Manga is worried that his marriage proposal will not be accepted by Sargi’s family because he has no employable skills. But it turns out that he has one God given gift; a non invasive, somewhat unconventional home remedy for lower back pain. Any person with excruciating back pain finds instant relief when Manga goes behind him, selects a specific spot on his back, and kicks him hard there. This skill comes in handy when the local British agent at the Princely State that the village is located in, summons him. Apparently, Manga's reputation in kicking backsides has spread far and wide, and so when he cures the Englishman, Mark Daniel (Edward Sonnenblick), with a well aimed kick, the image becomes a funny political motif on kicking the Brits out of India.
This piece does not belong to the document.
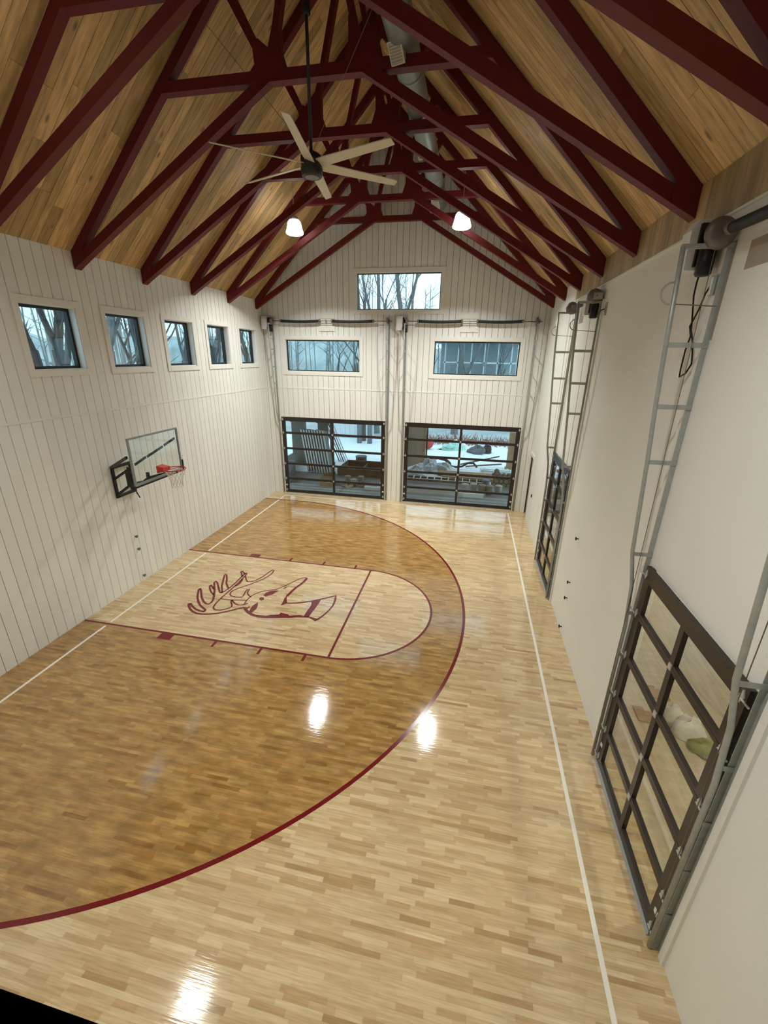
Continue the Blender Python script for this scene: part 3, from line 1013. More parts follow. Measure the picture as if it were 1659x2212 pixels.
# ================================================================== glazed overhead doors (local x along the door, y into the room)
def over_door(n, w, h, loc, rz, label, y_leaf, rows=5, annex=False):
    e = empty('door_%d' % n, loc, rz)
    struct(e, label)
    y0, y1 = y_leaf - 0.05, y_leaf
    sw = 0.15
    rh = h / rows
    mid = w * 0.5
    for x0 in (0.0, w - sw):
        for i in range(rows):
            s = MB().box(x0, x0 + sw, y0, y1, i * rh + 0.003, (i + 1) * rh - 0.003).build('stile', 'door_black', e)
    for i in range(rows + 1):
        z = i * rh
        if i == 0:
            MB().box(sw, w - sw, y0, y1, 0.03, 0.15).build('rail', 'door_black', e)
        elif i == rows:
            MB().box(sw, w - sw, y0, y1 + 0.003, h - 0.17, h - 0.003).build('rail', 'door_black', e)
        else:
            MB().box(sw, w - sw, y0, y1, z - 0.045, z - 0.002).build('rail', 'door_black', e)
            MB().box(sw, w - sw, y0, y1, z + 0.002, z + 0.04).build('rail', 'door_black', e)
    for i in range(rows):
        MB().box(mid - 0.042, mid + 0.042, y0, y1 + 0.002, i * rh + 0.04, (i + 1) * rh - 0.045).build('center_stile', 'door_black', e)
        for xa, xb in ((sw - 0.01, mid - 0.03), (mid + 0.03, w - sw + 0.01)):
            MB().box(xa, xb, y_leaf - 0.032, y_leaf - 0.026, i * rh + 0.03, (i + 1) * rh - 0.035).build('pane', 'glass', e)
    MB().box(0.02, w - 0.02, y0 - 0.02, y1 + 0.03, -0.0, 0.028).build('bottom_seal', 'galv_light', e)
    for i in range(rows + 1):
        z = min(max(i * rh, 0.14), h - 0.10)
        for x in (0.05, w - 0.05):
            br = MB()
            br.add([(x - 0.028, y1 + 0.012, z), (x, y1 + 0.012, z - 0.065), (x + 0.028, y1 + 0.012, z), (x, y1 + 0.012, z + 0.065),
                    (x - 0.028, y1, z), (x, y1, z - 0.065), (x + 0.028, y1, z), (x, y1, z + 0.065)],
                   [(0, 1, 2, 3), (7, 6, 5, 4), (0, 4, 5, 1), (1, 5, 6, 2), (2, 6, 7, 3), (3, 7, 4, 0)])
            q = br.build('roller_bracket', 'galv_light', e)
            s = -1 if x < w / 2 else 1
            MB().tube([(x, y1 + 0.03, z), (x + s * 0.13, y1 + 0.03, z)], 0.009, 6).build('roller', 'galv_light', q)
        if 0 < i < rows:
            MB().box(mid - 0.03, mid + 0.03, y1 + 0.0, y1 + 0.012, z - 0.035, z + 0.035).build('hinge', 'galv_light', e)
    for x in (0.05, w - 0.05):
        MB().box(x - 0.03, x + 0.03, y1, y1 + 0.006, 0.32, 0.38).build('safety_label', 'opener_white', e)
    return e

TOPZ = 6.58
def track(loc, rz, label, group, side, y_leaf):
    """vertical lift track beside a door; local x = 0 at the door edge, side = -1 / +1 outward"""
    e = empty('door_track', loc, rz)
    tag(e, label, 'door track', group)
    x = side * 0.07
    yb = y_leaf + 0.035
    path = [(x, yb, 0.02), (x, yb + 0.005, 2.3), (x, yb + 0.05, 2.9), (x, 0.225, 3.35), (x, 0.30, 4.47), (x, 0.35, 5.08), (x, 0.39, 5.7), (x, 0.435, TOPZ)]
    MB().tube(path, 0.024, 8).build('rail_tube', 'galv', e, True)
    MB().box(min(x, x + side * 0.055), max(x, x + side * 0.055), 0.004, 0.010, 0.02, TOPZ).build('wall_angle', 'galv', e)
    MB().box(x - 0.003, x + 0.003, 0.0, 0.055, 0.02, TOPZ).build('angle_flange', 'galv', e)
    def yt(z):
        for (a, b) in zip(path, path[1:]):
            if a[2] <= z <= b[2]:
                return a[1] + (b[1] - a[1]) * (z - a[2]) / (b[2] - a[2])
        return path[-1][1]
    for z in (0.55, 1.2, 1.85, 2.5, 3.33, 4.47, 5.08, 5.7):
        MB().box(x - 0.012 , x - 0.006, 0.0, yt(z) + 0.015, z - 0.025, z + 0.025).build('strut', 'galv', e)
    MB().box(x - 0.02, x + 0.02, 0.0, yt(TOPZ) + 0.015, TOPZ - 0.02, TOPZ + 0.02).build('top_strut', 'galv', e)
    cable = [(x - side * 0.035, yb + 0.02, 0.12), (x - side * 0.035, 0.17, 6.6)]
    MB().tube(cable, 0.004, 5).build('lift_cable', 'steel_shaft', e)
    # curved bumper spring at the top of the track
    cz = 6.18
    pts = [(x + side * 0.02 + 0.0, yt(cz) + 0.02 + 0.10 * math.sin(t), cz - 0.10 * math.cos(t)) for t in [PI * i / 8 for i in range(9)]]
    MB().tube(pts, 0.010, 5).build('bumper_spring', 'galv', e)
    MB().tube([(x, 0.02, cz - 0.12), (x, yt(cz) - 0.03, cz - 0.10)], 0.006, 5).build('tie_rod', 'steel_shaft', e)
    return e

def shaft(loc, rz, w, label, group, springs, z=6.68, drums=(0, 1)):
    e = empty('spring_shaft', (loc[0], loc[1], z), rz)
    tag(e, label, 'torsion shaft', group)
    y = 0.15
    MB().tube([(-0.22, y, 0), (w + 0.22, y, 0)], 0.013, 8).build('shaft', 'steel_shaft', e, True)
    for a, b in springs:
        pts = []
        n = 12
        for i in range(n + 1):
            t = i / n
            pts.append((a + (b - a) * t, y, -0.025 * math.sin(PI * t)))
        s = MB().tube(pts, 0.05, 12).build('spring', 'spring_black', e, True)
        for q in (a, b):
            MB().lathe([(0.035, -0.03), (0.055, -0.025), (0.055, 0.025), (0.035, 0.03)], (q, y, 0), 14, 'x').build('winding_cone', 'drum_gray', s, True)
    for d in drums:
        xx = -0.05 if d == 0 else w + 0.05
        MB().lathe([(0.05, -0.05), (0.09, -0.045), (0.125, -0.03), (0.14, 0.0), (0.125, 0.03), (0.05, 0.035)], (xx, y, 0), 22, 'x').build('cable_drum', 'drum_gray', e, True)
    for xx in (-0.14, w + 0.14):
        MB().box(xx - 0.004, xx + 0.004, 0.036, y + 0.05, -0.06, 0.06).build('bearing_plate', 'galv', e)
    return e

def opener(loc, rz, label, group, flip=1):
    e = empty('door_opener', loc, rz)
    tag(e, label, 'door opener', group)
    m = MB()
    prof = [(0.03, -0.23), (0.27, -0.23), (0.27, 0.13), (0.22, 0.22), (0.03, 0.22)]
    n = len(prof)
    vs = [(-flip * 0.17, a, b) for a, b in prof] + [(flip * 0.035, a, b) for a, b in prof]
    fs = [tuple(range(n)), tuple(range(2 * n - 1, n - 1, -1))] + [(i, n + i, n + (i + 1) % n, (i + 1) % n) for i in range(n)]
    m.add(vs, fs).build('housing', 'opener_white', e)
    MB().lathe([(0.06, -0.30), (0.075, -0.28), (0.075, -0.06), (0.06, -0.05), (0.06, 0.10), (0.03, 0.12)], (flip * 0.13, 0.12, 0), 18).build('motor', 'opener_black', e, True)
    MB().box(min(flip * 0.036, flip * 0.075), max(flip * 0.036, flip * 0.075), 0.05, 0.20, -0.20, 0.18).build('gear_cover', 'opener_black', e)
    MB().box(-0.03, 0.03, 0.0, 0.03, -0.02, 0.02).build('mount_plate', 'galv', e)
    return e

# -- rear doors (local x points to world -x)
BACK_RZ = PI
YBD = YB - 0.002
over_door(1, DL[1] - DL[0], DH, (DL[1], YBD, 0), BACK_RZ, 'black framed glass overhead door in back wall on the left', 0.0)
over_door(2, DR[1] - DR[0], DH, (DR[1], YBD, 0), BACK_RZ, 'black framed glass overhead door in back wall on the right', 0.0)
g = 'vertical lift tracks of the rear doors'
track((DL[0], YBD, 0), BACK_RZ, 'galvanised track left of the left rear door by the corner', g, 1, 0.0)
track((DL[1], YBD, 0), BACK_RZ, 'galvanised track right of the left rear door', g, -1, 0.0)
track((DR[0], YBD, 0), BACK_RZ, 'galvanised track left of the right rear door', g, 1, 0.0)
track((DR[1], YBD, 0), BACK_RZ, 'galvanised track right of the right rear door by the corner', g, -1, 0.0)
g = 'torsion spring shafts'
wd = DL[1] - DL[0]
shaft((DL[1], YBD), BACK_RZ, wd, 'torsion shaft with two black springs above the left rear window', g, [(DL[1] - 3.68, DL[1] - 2.15), (DL[1] - 1.68, DL[1] - 0.17)])
wd = DR[1] - DR[0]
shaft((DR[1], YBD), BACK_RZ, wd, 'torsion shaft with two black springs above the right rear window', g, [(DR[1] - 8.76, DR[1] - 7.28), (DR[1] - 6.77, DR[1] - 5.26)])
g = 'white wall mounted door openers'
opener((-0.37, YBD, 6.62), BACK_RZ, 'white door opener in the left back corner', g, -1)
opener((4.70, YBD, 6.62), BACK_RZ, 'white door opener between the two rear doors', g, -1)
for x, lab in ((1.915, 'white spring backing board above the left rear window'), (7.02, 'white spring backing board above the right rear window')):
    e = empty('spring_anchor', (x, YB, 6.66))
    tag(e, lab, 'spring bracket', 'spring anchors on back wall')
    MB().box(-0.30, 0.30, -0.03, 0.0, -0.31, -0.12).build('backing_board', 'white_trim', e)
    MB().box(-0.29, 0.30, -0.03, 0.0, 0.11, 0.31).build('backing_board', 'white_trim', e)
    MB().box(-0.24, 0.24, -0.06, 0.0, -0.10, 0.09).build('backing_board', 'white_trim', e)
    MB().box(-0.006, 0.006, -0.20, -0.06, -0.07, 0.07).build('anchor_plate', 'galv', e)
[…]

Kapil Sharma has an enviable reputation as a stand-up comic on Indian Television, but cinema is an entirely different ball game, and he turns out to be a very flat actor in ‘Firangi’. He does not present us with any layers to his persona, and it is left to the villains in the movie to provide what entertainment there is. The pompous Maharaja of the Princely State (Kumud Mishra) is a droll badass, and so is the sly devil of an Englishman who colludes with him on the brewery they hope to construct on village land. The deal is supposed to be 40:60 in favour of Mr. Daniel, but this equation is reversed when the avaricious, exploitative and lecherous ‘firangi' decides to marry the Maharaja’s daughter (Monica Gill).

The film is shot well, but the pacing of ‘Firangi' is a complete disaster. Each scene is stretched to infinity and beyond. A mind-numbing sense of obviousness invades our consciousness by the end. When an anti-colonial movie has a running time of 161 minutes, you want to invite the Brits to come back and cut the movie shorter.